Maj Toure Returns to the Twin Cities: Not Just Talking Rights—Teaching Responsibility
Minneapolis–St. Paul, July 2020
Three years after his first Twin Cities stop, Maj Toure returned — this time, not to speak, but to train.
The founder of Black Guns Matter stepped back into Minnesota not with a campaign or a speech, but with live rounds, registered students, and a continued commitment to ensure that Black gun ownership is not only informed, but skilled, lawful, and confident. This time, it wasn’t a meet-and-greet. It was a firearms safety and shooting course.
In a country where Black gun ownership is disproportionately politicized, criminalized, and misunderstood, Toure’s work isn’t theoretical — it’s survival-focused.
“There’s no savior coming to solve our problems. We have to become our own first responders,” Toure told Business Insider in a 2020 interview. And in many communities, that starts with understanding rights, then building the competence to safely exercise them.
That’s what this training was: a hands-on response to the reality that simply owning a firearm isn’t enough. Knowing how to use it responsibly, safely, and legally is the other half of the right — and too often, the part underserved communities are denied access to.
Bridging the Gap: Information, Access, and Dignity
Toure’s approach isn't just about the Second Amendment — it's about equity. It’s about bridging the massive gap between legal gun ownership and cultural access to training, context, and dignity. While mainstream narratives often depict gun culture through a rural, white, conservative lens, Black Guns Matter reframes the conversation entirely: Gun rights are civil rights.

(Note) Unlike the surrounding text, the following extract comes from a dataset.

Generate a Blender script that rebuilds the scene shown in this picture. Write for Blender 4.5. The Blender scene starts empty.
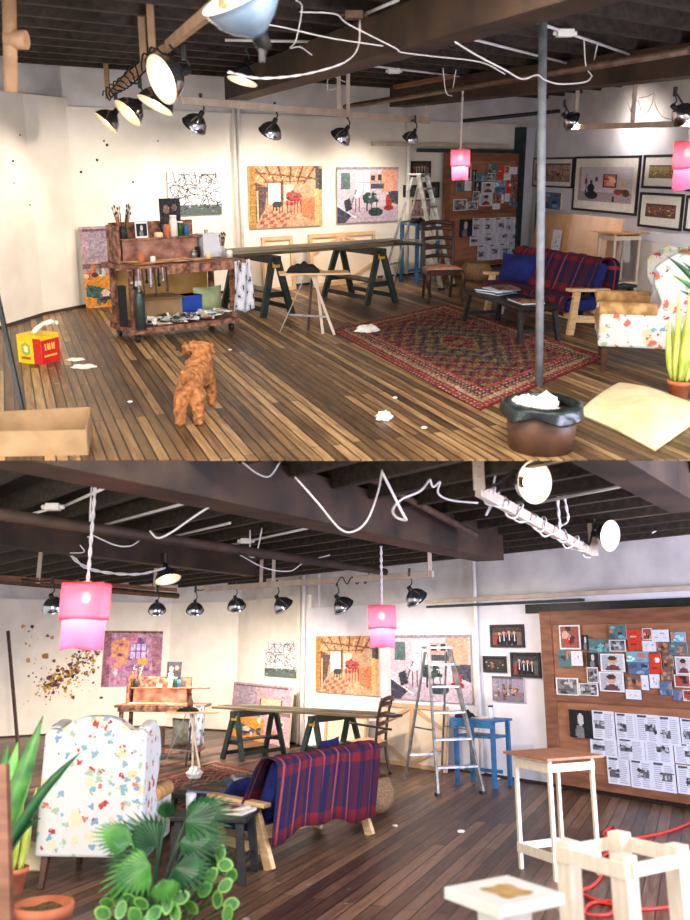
import bpy, math, random
import numpy as np
from mathutils import Matrix, Vector
R = math.radians
scene = bpy.context.scene
col = scene.collection
# ---------------------------------------------------------------- camera, light, exposure
F, PU, PV = 850.0, 345.0, 405.0          # focal length and principal point for a 690x920 picture
A1, A2 = math.atan(240 / F), math.atan(238 / F)
H1, H2 = 1.8, 1.75                        # eye height above the floor of the upper and of the lower studio
cam = bpy.data.cameras.new('camera')
cam.lens = 36 * F / 920; cam.sensor_width = 36; cam.shift_y = -55 / 920
cam.clip_start = .1; cam.clip_end = 100
cam.dof.use_dof = True; cam.dof.focus_distance = 10.5; cam.dof.aperture_fstop = 1.5
co = bpy.data.objects.new('camera', cam); col.objects.link(co)
co.location = (0, 0, H1); co.rotation_euler = (R(90) - A1, 0, 0)
scene.camera = co
RM = {1: Matrix.Identity(4),
      2: Matrix.Translation((0, 0, H1)) @ Matrix.Rotation(-(A1 + A2), 4, 'X') @ Matrix.Translation((0, 0, -H2))}
w = bpy.data.worlds.new('world'); scene.world = w; w.use_nodes = True
w.node_tree.nodes['Background'].inputs[0].default_value = (1, .965, .92, 1)
w.node_tree.nodes['Background'].inputs[1].default_value = 1.0
scene.view_settings.view_transform = 'Standard'; scene.view_settings.look = 'None'
scene.view_settings.gamma = 1; scene.view_settings.exposure = 0.5
scene.cycles.use_denoising = True
scene.cycles.max_bounces = 6
scene.cycles.sample_clamp_indirect = 6

def area(name, room, loc, aim, size, energy, color, size_y=None):
    L = bpy.data.lights.new(name, 'AREA'); L.energy = energy; L.color = color; L.size = size
    if size_y: L.shape = 'RECTANGLE'; L.size_y = size_y
    o = bpy.data.objects.new(name, L); col.objects.link(o)
    d = (Vector(aim) - Vector(loc)).to_track_quat('-Z', 'Y').to_matrix().to_4x4()
    o.matrix_world = RM[room] @ Matrix.Translation(loc) @ d
    return o
area('fill_light', 1, (1.0, 3.2, 3.6), (0.8, 11, .9), 4.5, 400, (1, .93, .86), 1.8)  # added off-frame fill that brightens the upper studio; no window is built
area('fill_light', 2, (4.8, 4.6, 1.6), (1.8, 12, 1.6), 3, 430, (.72, .74, 1), 2.2)  # added off-frame fill, cool, for the right side of the lower studio
area('fill_light', 2, (-3.5, 3.0, 2.2), (-2.5, 13, 1.4), 3, 115, (1, .93, .85), 2)  # added off-frame fill, warm, for the left side of the lower studio

# ---------------------------------------------------------------- picture geometry
def ray(room, u, v):
    dx = (u - PU) / F; dz = (PV - v) / F; a = -A1 if room == 1 else A2
    return dx, math.cos(a) - dz * math.sin(a), math.sin(a) + dz * math.cos(a)
def P(room, u, v, z=0.):
    h = H1 if room == 1 else H2; d = ray(room, u, v); t = (z - h) / d[2]
    return Vector((d[0] * t, d[1] * t, z))
def Y(room, u, v, y):
    h = H1 if room == 1 else H2; d = ray(room, u, v); t = y / d[1]
    return Vector((d[0] * t, y, h + d[2] * t))
class Wall:
    def __init__(s, room, p, q):
        s.room = room; s.p = Vector((p[0], p[1])); s.q = Vector((q[0], q[1])); s.d = (s.q - s.p).normalized()
        s.L = (s.q - s.p).length; s.a = math.atan2(s.d.y, s.d.x); s.n = Vector((s.d.y, -s.d.x))   # n: into the room
    def at(s, u, v, off=0):
        d = ray(s.room, u, v); h = H1 if s.room == 1 else H2; o = s.p + s.n * off
        t = (o.x * s.n.x + o.y * s.n.y) / (d[0] * s.n.x + d[1] * s.n.y)
        x, y, z = d[0] * t, d[1] * t, h + d[2] * t
        return (Vector((x, y)) - o).dot(s.d), z
    def rect(s, u0, v0, u1, v1, off=0):
        um, vm = (u0 + u1) / 2, (v0 + v1) / 2
        s0, s1 = s.at(u0, vm, off)[0], s.at(u1, vm, off)[0]; z1, z0 = s.at(um, v0, off)[1], s.at(um, v1, off)[1]
        return s0, z0, s1 - s0, z1 - z0
    def pt(s, t, z=0, off=0):
        k = s.p + s.d * t + s.n * off
        return Vector((k.x, k.y, z))

# ---------------------------------------------------------------- materials
def lin(c):
    c = [x / 255 for x in c[:3]]
    return tuple(x / 12.92 if x <= .04045 else ((x + .055) / 1.055) ** 2.4 for x in c) + (1,)
MATS = {}
def mat(name, c, c2=None, scale=8, rough=.6, metal=0, bump=0., emit=0, stretch=(1, 1, 1), trans=0, alpha=1, detail=5, lo=.35, hi=.65, sss=0, spec=.4):
    if name in MATS: return MATS[name]
    m = bpy.data.materials.new(name); m.use_nodes = True; MATS[name] = m
    nt = m.node_tree; b = nt.nodes['Principled BSDF']
    b.inputs['Roughness'].default_value = rough; b.inputs['Metallic'].default_value = metal
    b.inputs['Specular IOR Level'].default_value = spec
    if trans: b.inputs['Transmission Weight'].default_value = trans
    if alpha < 1: b.inputs['Alpha'].default_value = alpha
    tc = nt.nodes.new('ShaderNodeTexCoord'); mp = nt.nodes.new('ShaderNodeMapping'); mp.inputs['Scale'].default_value = stretch
    nz = nt.nodes.new('ShaderNodeTexNoise'); nz.inputs['Scale'].default_value = scale; nz.inputs['Detail'].default_value = detail
    nt.links.new(tc.outputs['Object'], mp.inputs[0]); nt.links.new(mp.outputs[0], nz.inputs['Vector'])
    cr = nt.nodes.new('ShaderNodeValToRGB'); e = cr.color_ramp.elements
    e[0].position = lo; e[1].position = hi; e[0].color = lin(c)
    e[1].color = lin(c2 if c2 else [min(255, x * 1.06) for x in c])
    nt.links.new(nz.outputs['Fac'], cr.inputs[0]); nt.links.new(cr.outputs[0], b.inputs['Base Color'])
    if bump:
        bp = nt.nodes.new('ShaderNodeBump'); bp.inputs['Strength'].default_value = bump; bp.inputs['Distance'].default_value = .02
        nt.links.new(nz.outputs['Fac'], bp.inputs['Height']); nt.links.new(bp.outputs[0], b.inputs['Normal'])
    if emit:
        b.inputs['Emission Color'].default_value = lin(c); b.inputs['Emission Strength'].default_value = emit
    return m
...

That idea isn’t new — but Toure's framing is precise, modern, and unapologetic. He speaks directly to young, urban audiences often left out of mainstream firearms education, offering real talk instead of rhetoric. This includes confronting both the state and internalized stigma: the fear that Black people with guns are always presumed criminals, even when legal, licensed, and trained.
That reality is what makes education essential. A right you can’t safely exercise is a right denied — and Toure’s work meets that denial head-on.
More Than a Movement — A Civic Duty
What makes Black Guns Matter resonate is its simplicity: community education as harm reduction. No political theater. Just a grassroots model: show up, share knowledge, offer tools. Repeat.
This return to the Twin Cities wasn’t a rally. It wasn’t a photo op. It was a training session. Quiet, intentional, focused.
And in a moment where Black civic power is surveilled, policed, and debated in every direction, sometimes the most radical act is this: to learn. To teach. To show up. Again.
Toure did that.
And for those in attendance — legally registered and ready to be trained — it was one more reminder that civic self-determination is a muscle. You build it by doing the work.